### REQUEST
Only the lines from the one holding "Continue the Blender" through the one holding "slatted blind near" are to be retyped, exactly as they appear, with both boundary lines included.

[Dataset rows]
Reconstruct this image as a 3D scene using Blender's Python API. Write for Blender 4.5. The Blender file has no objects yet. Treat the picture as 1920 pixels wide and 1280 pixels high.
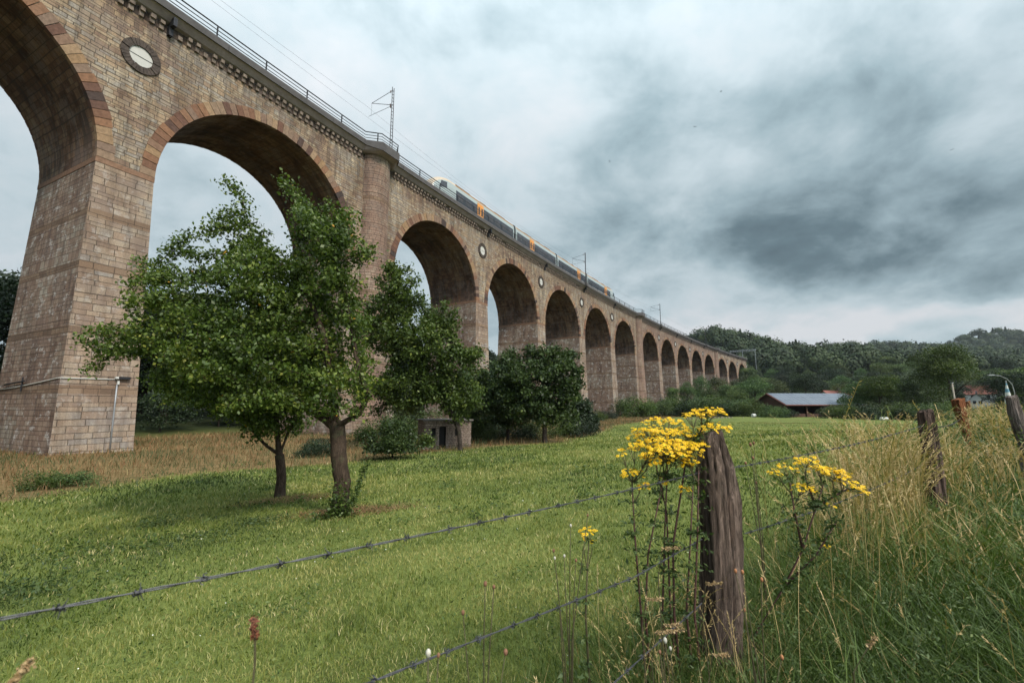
import bpy, math, random
import numpy as np
from mathutils import Vector, Matrix
R = math.radians
rng = np.random.default_rng(7)
random.seed(7)
S_ = bpy.context.scene
COL = S_.collection
# ------------------------------------------------------------------ helpers
def link(o, parent=None):
    COL.objects.link(o)
    if parent is not None: o.parent = parent
    return o
def tag(o, label=None, cat=None, group=None, kind=None):
    if label: o['label'] = label
    if cat: o['category'] = cat
    if group: o['group'] = group
    if kind: o['kind'] = kind
    return o
def empty(name, loc=(0, 0, 0), rz=0.0):
    o = bpy.data.objects.new(name, None); o.location = loc; o.rotation_euler = (0, 0, rz)
    o.empty_display_size = .2
    return link(o)
class MB:
    """collects polygons (with uv and tint) and links them as one mesh object"""
    def __init__(s): s.v = []; s.f = []; s.uv = []; s.t = []
    def face(s, pts, uv=None, t=0.5):
        n = len(s.v); s.v += [tuple(p) for p in pts]; k = len(pts)
        s.f.append(tuple(range(n, n + k)))
        s.uv += list(uv) if uv is not None else [(0, 0)] * k
        s.t.append(t)
    def box(s, c, d, t=.5, M=None, rz=0):
        x, y, z = d[0] / 2, d[1] / 2, d[2] / 2
        P = [Vector((sx * x, sy * y, sz * z)) for sx in (-1, 1) for sy in (-1, 1) for sz in (-1, 1)]
        cr, sr = math.cos(rz), math.sin(rz)
        P = [Vector((p.x * cr - p.y * sr + c[0], p.x * sr + p.y * cr + c[1], p.z + c[2])) for p in P]
        if M: P = [M(p.x, p.y, p.z) for p in P]
        for q, a, b in (((0, 1, 3, 2), 1, 2), ((4, 6, 7, 5), 1, 2), ((0, 4, 5, 1), 0, 2), ((2, 3, 7, 6), 0, 2), ((0, 2, 6, 4), 0, 1), ((1, 5, 7, 3), 0, 1)):
            raw = [((-1 if i < 4 else 1) * x + c[0], (-1 if (i // 2) % 2 == 0 else 1) * y + c[1], (-1 if i % 2 == 0 else 1) * z + c[2]) for i in q]
            s.face([P[i] for i in q], [(r[a], r[b]) for r in raw], t)
    def tube(s, pts, rad, n=6, t=.5, cap=True):
        pts = [Vector(p) for p in pts]
        if not hasattr(rad, '__len__'): rad = [rad] * len(pts)
        rings = []
        up = Vector((0, 0, 1))
        for i, p in enumerate(pts):
            d = (pts[min(i + 1, len(pts) - 1)] - pts[max(i - 1, 0)])
            d = d.normalized() if d.length > 1e-9 else Vector((0, 0, 1))
            a = d.cross(up if abs(d.z) < .95 else Vector((1, 0, 0))).normalized(); b = d.cross(a)
            rings.append([p + (a * math.cos(k * 2 * math.pi / n) + b * math.sin(k * 2 * math.pi / n)) * rad[i] for k in range(n)])
        L = 0
        for i in range(len(rings) - 1):
            dl = (pts[i + 1] - pts[i]).length
            for k in range(n):
                j = (k + 1) % n
                s.face([rings[i][k], rings[i][j], rings[i + 1][j], rings[i + 1][k]], [(k / n, L), ((k + 1) / n, L), ((k + 1) / n, L + dl), (k / n, L + dl)], t)
            L += dl
        if cap: s.face(rings[0][::-1], t=t); s.face(rings[-1], t=t)
    def lathe(s, prof, c=(0, 0, 0), n=16, t=.5):
        for i in range(len(prof) - 1):
            (r0, z0), (r1, z1) = prof[i], prof[i + 1]
            for k in range(n):
                a, b = 2 * math.pi * k / n, 2 * math.pi * (k + 1) / n
                s.face([(c[0] + r0 * math.cos(a), c[1] + r0 * math.sin(a), c[2] + z0), (c[0] + r0 * math.cos(b), c[1] + r0 * math.sin(b), c[2] + z0),
                        (c[0] + r1 * math.cos(b), c[1] + r1 * math.sin(b), c[2] + z1), (c[0] + r1 * math.cos(a), c[1] + r1 * math.sin(a), c[2] + z1)], t=t)
    def build(s, name, mat, parent=None, smooth=False, merge=True):
        m = bpy.data.meshes.new(name); m.from_pydata(s.v, [], s.f)
        uvl = m.uv_layers.new(name='uv'); uvl.data.foreach_set('uv', np.array(s.uv, 'f').ravel())
        a = m.attributes.new('tint', 'FLOAT', 'FACE'); a.data.foreach_set('value', np.array(s.t, 'f'))
        if merge:
            import bmesh
            b = bmesh.new(); b.from_mesh(m); bmesh.ops.remove_doubles(b, verts=b.verts, dist=1e-5)
            bmesh.ops.recalc_face_normals(b, faces=b.faces); b.to_mesh(m); b.free()
        if smooth: m.shade_smooth()
        m.materials.append(mat); m.update()
        return link(bpy.data.objects.new(name, m), parent)
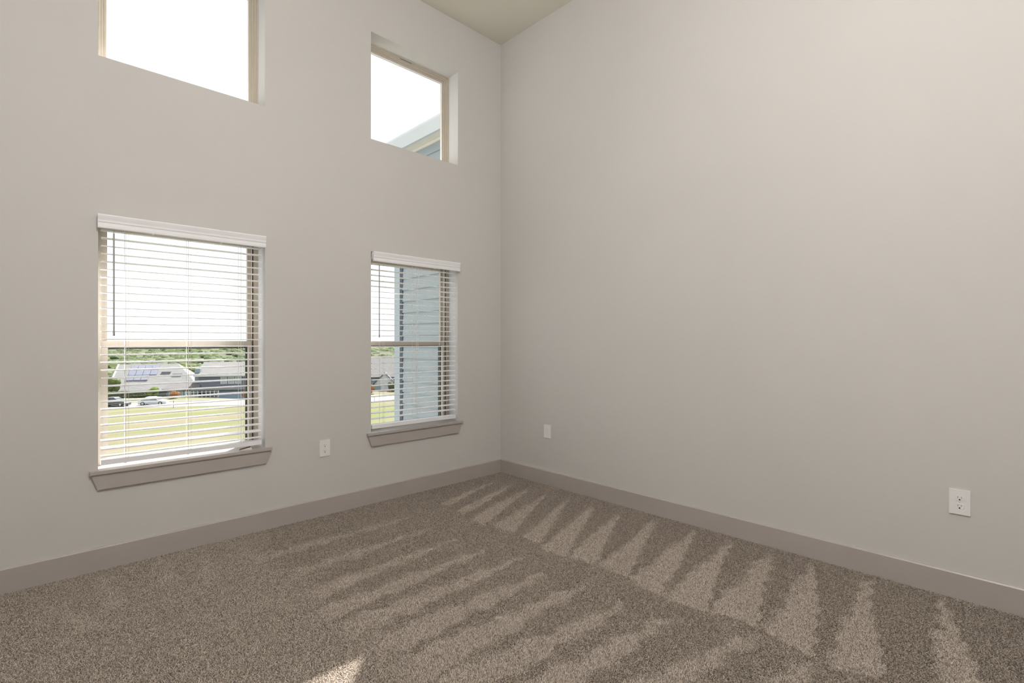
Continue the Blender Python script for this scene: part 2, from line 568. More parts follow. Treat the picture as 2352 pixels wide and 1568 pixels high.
make_blind(W1[0] + 0.003, W1[1] - 0.003, 1.8185, 30, 0.04195, (0.383, 0.677, 0.960), 0.330, 0.548, 0.557,
           'white slatted blind in the left window, its slats catching sun', None, {2: 5.5, 3: 4.5, 13: 1.0, 28: 9.0, 29: -2.0}, over=-0.007)
make_blind(W2[0] + 0.003, W2[1] - 0.003, 1.807, 29, 0.0419, (1.953, 2.249, 2.516), 1.913, 0.547, 0.560,
           'white slatted blind near the corner, drawn over a view of blue siding', 2.262, {7: 4.5, 9: 4.5, 11: 3.0, 12: 3.0})

# small brown strip lying on the left sill
r = empty('wood_strip', (0.985, YW + 0.010, SILL))
tag(r, 'tiny dark brown strip lying under the blind on the left window sill', 'strip')
bm = new()
poly(bm, [(-0.032, -0.006, 0.004), (0.030, -0.004, 0.013), (0.032, 0.004, 0.013), (-0.030, 0.003, 0.004),
          (-0.032, -0.006, 0.009), (0.030, -0.004, 0.018), (0.032, 0.004, 0.018), (-0.030, 0.003, 0.009)],
     [(0, 3, 2, 1), (4, 5, 6, 7), (0, 1, 5, 4), (1, 2, 6, 5), (2, 3, 7, 6), (3, 0, 4, 7)])
mk('brown_bar', bm, 'brown_wood', r, bevel=0.001, seg=1)
bm = new()
poly(bm, [(-0.026, -0.008, 0.0), (0.040, -0.008, 0.0), (0.034, -0.004, 0.012), (0.010, -0.004, 0.010), (-0.022, -0.004, 0.004),
          (-0.026, 0.006, 0.0), (0.040, 0.006, 0.0), (0.034, 0.004, 0.012), (0.010, 0.004, 0.010), (-0.022, 0.004, 0.004)],
     [(0, 4, 3, 2, 1), (5, 6, 7, 8, 9), (0, 1, 6, 5), (1, 2, 7, 6), (2, 3, 8, 7), (3, 4, 9, 8), (4, 0, 5, 9)])
cb = mk('clear_base', bm, 'clip_plastic', r)
cb['label'] = 'pale clear plastic base under the strip'


# ------------------------------------------------------------------ outlets
def outlet(loc, rz, w_, h_, label, dark):
    r = empty('wall_outlet', loc, rz)
    tag(r, label, 'outlet', 'white wall outlets near the floor')
    bm = new(); box(bm, -w_ / 2, w_ / 2, -0.0065, 0.0, -h_ / 2, h_ / 2)
    mk('faceplate', bm, 'plate_white', r, bevel=0.0028, seg=3)
    for zc in (0.0195, -0.0195):
        bm = new()
        pts = []
        for k in range(24):
            a = k / 24 * 2 * math.pi
            x = 0.0172 * math.cos(a)
            z = max(-0.0142, min(0.0142, 0.0172 * math.sin(a)))
            pts.append((x, z))
        a_ = [bm.verts.new((x, -0.0064, z + zc)) for x, z in pts]
        b_ = [bm.verts.new((x * 0.97, -0.0078, z * 0.97 + zc)) for x, z in pts]
        bm.faces.new(b_)
        for k in range(24):
            bm.faces.new((a_[k], a_[(k + 1) % 24], b_[(k + 1) % 24], b_[k]))
        rc = mk('receptacle', bm, 'plate_white', r)
        for sx, hh in ((-0.0064, 0.0082), (0.0064, 0.0066)):
            bm = new(); box(bm, sx - 0.0011, sx + 0.0011, -0.00795, -0.0070, zc + 0.0035 - hh / 2, zc + 0.0035 + hh / 2)
            mk('slot', bm, 'slot_grey' if dark else 'clip_plastic', rc)
        bm = new()
        tube(bm, [(0, -0.00795, zc - 0.0072), (0, -0.0070, zc - 0.0072)], 0.0032, 12)
        mk('ground_hole', bm, 'slot_dark' if dark else 'clip_plastic', rc)
    bm = new(); tube(bm, [(0, -0.0072, 0), (0, -0.0060, 0)], 0.0026, 12)
    mk('screw', bm, 'clip_plastic', r)


outlet((1.4945, YW, 0.473), 0, 0.0735, 0.113, 'white duplex outlet on the window wall, between the two window sills', True)
outlet((XR, 0.2395, 0.4605), R(-90), 0.0757, 0.116, 'largest white duplex outlet with dark holes, on the plain right wall', True)
outlet((XR, 2.858, 0.457), R(-90), 0.074, 0.112, 'small white wall plate on the plain wall, close to the room corner', False)

# added fill lamp, hung out of view to brighten the room
r = empty('fill_lamp', (0.55, 0.15, ZC))
tag(r, 'added globe fill lamp hung out of view to brighten the room', 'lamp')
bm = new(); tube(bm, [(0, 0, 0.0), (0, 0, -0.025)], 0.07, 24)
mk('fill_lamp_base', bm, 'plate_white', r)
bm = new(); tube(bm, [(0, 0, -0.02), (0, 0, -0.50)], 0.010, 10)
mk('fill_lamp_stem', bm, 'plate_white', r)
bm = new()
bmesh.ops.create_uvsphere(bm, u_segments=32, v_segments=16, radius=0.20)
for v in bm.verts: v.co.z = v.co.z * 0.85 - 0.66
mk('fill_lamp_shade', bm, 'fill_diffuser', r, smooth=True)

# ------------------------------------------------------------------ carpet pile
WEDGES_R = [  # light vacuum strokes by the right wall: (base y low, base y high, apex x, apex y)
    (0.08, 0.24, 3.15, 0.30), (0.37, 0.545, 3.14, 0.59), (0.575, 0.78, 3.11, 0.84), (0.805, 1.02, 3.09, 1.05), (1.03, 1.225, 3.09, 1.27),
    (1.235, 1.43, 3.12, 1.51), (1.445, 1.625, 3.11, 1.79), (1.65, 1.815, 3.10, 2.06), (1.83, 2.02, 3.04, 2.27),
    (2.06, 2.21, 3.02, 2.49), (2.29, 2.45, 3.0, 2.70), (2.53, 2.68, 3.0, 2.90), (2.76, 2.88, 2.98, 3.08), (2.98, 3.09, 2.95, 3.25)]
WEDGES_M = [  # strokes in the middle, apex by the boundary, widening away from it: (apex x, apex y, base y, half width)
    (2.20, 0.30, 0.56, 0.085), (2.20, 0.56, 0.82, 0.085), (2.20, 0.785, 1.06, 0.085), (2.08, 1.10, 1.22, 0.08), (2.02, 1.30, 1.42, 0.085),
    (2.05, 1.548, 1.60, 0.085), (2.0, 1.77, 1.80, 0.075), (2.06, 1.99, 2.00, 0.065), (2.0, 2.22, 2.19, 0.055), (1.96, 2.466, 2.40, 0.05),
    (1.98, 2.72, 2.68, 0.042), (1.98, 2.984, 3.00, 0.04)]
WEDGES_L = [  # faint strokes by the window wall: (apex x, apex y, base x, base y, half width)
    (0.262, 3.40, 0.290, 2.92, 0.038), (0.512, 3.41, 0.520, 3.02, 0.034), (0.725, 3.26, 0.670, 2.93, 0.032), (0.03, 3.20, 0.20, 2.78, 0.030),
    (0.90, 3.22, 0.93, 2.95, 0.03)]


def sstep(a, b, x):
    t = np.clip((x - a) / (b - a), 0, 1)
    return t * t * (3 - 2 * t)


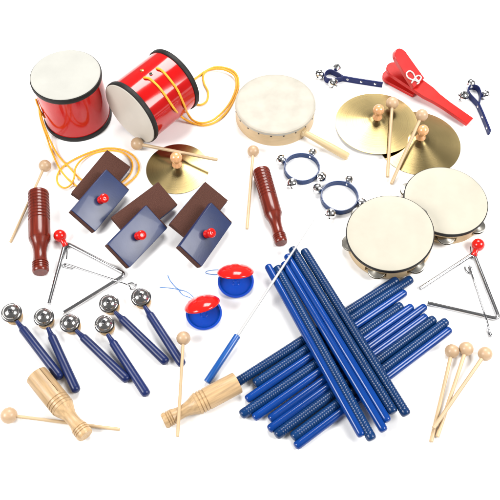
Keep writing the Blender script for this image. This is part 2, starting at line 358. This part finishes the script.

### COMPLETE OUTPUT
Continue the Blender Python script for this scene: part 2, from line 568. More parts follow. Treat the picture as 2352 pixels wide and 1568 pixels high.
make_blind(W1[0] + 0.003, W1[1] - 0.003, 1.8185, 30, 0.04195, (0.383, 0.677, 0.960), 0.330, 0.548, 0.557,
           'white slatted blind in the left window, its slats catching sun', None, {2: 5.5, 3: 4.5, 13: 1.0, 28: 9.0, 29: -2.0}, over=-0.007)
make_blind(W2[0] + 0.003, W2[1] - 0.003, 1.807, 29, 0.0419, (1.953, 2.249, 2.516), 1.913, 0.547, 0.560,
           'white slatted blind near the corner, drawn over a view of blue siding', 2.262, {7: 4.5, 9: 4.5, 11: 3.0, 12: 3.0})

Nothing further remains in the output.